Por Ann Gibbons
Publicado na Science
Um dia, há cerca de 120.000 anos, alguns humanos vagaram ao longo da margem de um antigo lago no que hoje é o deserto de Nefude, na Arábia Saudita. Eles talvez fizeram uma pausa para um gole de água doce ou para encontrar sinais de manadas de elefantes, asnos selvagens e camelos que pisoteavam os lamaçais. Poucas horas depois que passaram por lá, as pegadas de humanos e animais secaram e eventualmente fossilizaram.
Agora, essas pegadas antigas oferecem uma rara evidência de quando e onde os primeiros humanos passaram a habitar a Península Arábica. “Estas são as primeiras pegadas humanas genuínas da Arábia”, disse o arqueólogo e líder da equipe Michael Petraglia, do Instituto Max Planck para a Ciência da História Humana.
A Península Arábica há muito tempo é considerada a rota óbvia que os primeiros membros de nossa espécie percorreram ao saírem da África e migrarem para o Oriente Médio e a Eurásia. Ferramentas de pedra sugerem que os humanos antigos exploraram a Península Arábica em vários momentos da pré-história, quando o clima era mais úmido e seus desertos secos foram transformados em pastagens verdes pontuadas por lagos de água doce. No entanto, até agora, os pesquisadores encontraram apenas um único osso de dedo humano datado de 88.000 anos para provar que os humanos modernos, ao invés de algum outro hominídeo que também fabricava ferramentas, viviam lá.
Depois de uma década pesquisando a Península Arábica usando imagens de satélite e verificações no solo, Petraglia e seus colegas de equipes internacionais identificaram dezenas de milhares de antigos lagos de água doce, incluindo um no Nefude apelidado de “Alathar“, que significa “o vestígio” em árabe. Aqui, eles avistaram centenas de pegadas em uma superfície da margem fortemente pisoteada, que tinha sido recentemente exposta quando os sedimentos sobrejacentes erodiram. Quase 400 rastros foram deixados por animais, incluindo um asno selvagem, um búfalo gigante, elefantes e camelos. Apenas sete foram identificados seguramente como pegadas humanas. Mas, comparando o tamanho e a forma dessas pegadas com as feitas por humanos modernos e neandertais, os pesquisadores concluem que as pegadas provavelmente foram feitas por pessoas com pés mais longos, estatura mais alta e massa menor: ou seja, Homo sapiens, em vez de neandertais, como relatam hoje na Science Advances.
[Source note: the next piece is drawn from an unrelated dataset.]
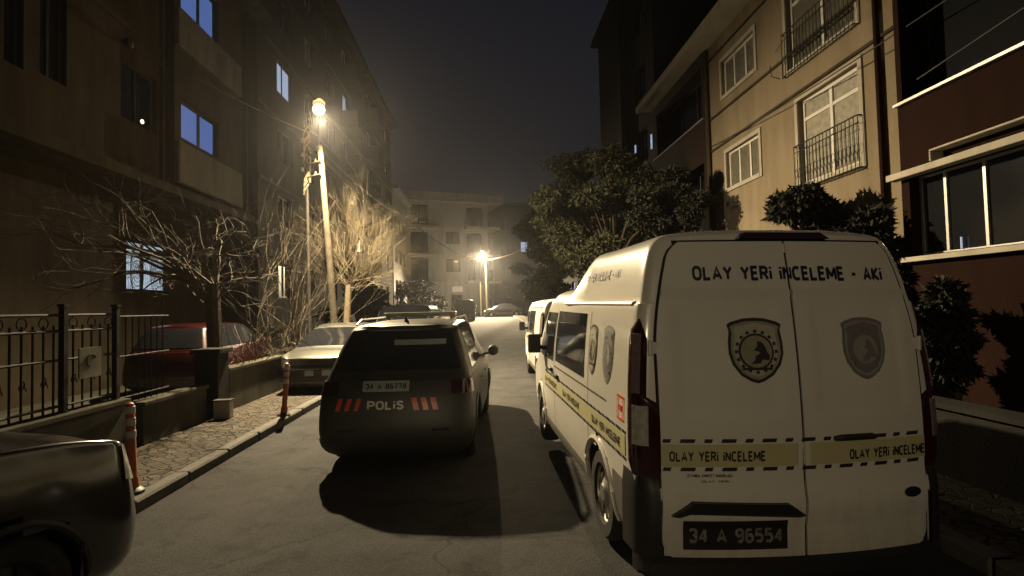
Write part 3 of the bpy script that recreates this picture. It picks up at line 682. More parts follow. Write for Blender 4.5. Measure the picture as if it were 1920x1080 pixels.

A idade dos sedimentos também sugere que o H. sapiens fez as pegadas, dizem os pesquisadores. Usando um método chamado luminescência opticamente estimulada, que mede os elétrons para inferir quando as camadas de sedimento foram expostas à luz pela última vez, a equipe datou os sedimentos acima e abaixo das pegadas em 121.000 e 112.000 anos.
Naquela data, “os neandertais não são registrados no Levante [Oriente Médio]”, disse o coautor Mathew Stewart do Instituto Max Planck de Ecologia Química. “Portanto, argumentamos que o H. sapiens provavelmente foi o responsável pelas pegadas”.
Muito depende das datas, entretanto. O geocronologista Bert Roberts, da Universidade de Wollongong (Austrália), observa que persistem algumas incertezas em relação aos métodos de datação no local – incluindo idades mais antigas para fósseis de animais e problemas potenciais com o cálculo da taxa precisa de decomposição do urânio nos sedimentos. As datas para as pegadas “podem estar na estimativa certa”, diz ele, “mas mais poderia ser feito para validá-las”.
A equipe não pode excluir totalmente os neandertais, diz a paleoantropóloga Marta Mirazón Lahr, da Universidade de Cambridge, porque o registro fóssil é muito irregular na Arábia. Mas ela acha que H. sapiens é o candidato mais provável.
Ainda mais intrigante, ela observa, as pegadas mostram que os humanos eram capazes de se mover por longas distâncias entre a África e a Arábia e devem ter tido grupos de forrageamento bastante grandes para conseguir penetrar nas profundezas dos pântanos do interior da Arábia.
A rara associação de pegadas humanas e animais estabelecidas no mesmo dia ou por volta do mesmo dia também oferece um raro vislumbre de um dia na vida de um ser humano antigo. Normalmente, fósseis de animais e humanos encontrados no mesma margem fossilizada foram enterrados com centenas, senão milhares, de anos de intervalo e nunca se viram. “Essas pegadas nos dão uma imagem única dos humanos que viviam nesta área ao mesmo tempo que os animais”, diz o paleoantropólogo Kevin Hatala, da Universidade Chatham em Pittsburgh (EUA), um especialista em pegadas antigas. “Essa associação aproximada no tempo é o que é tão emocionante para mim”.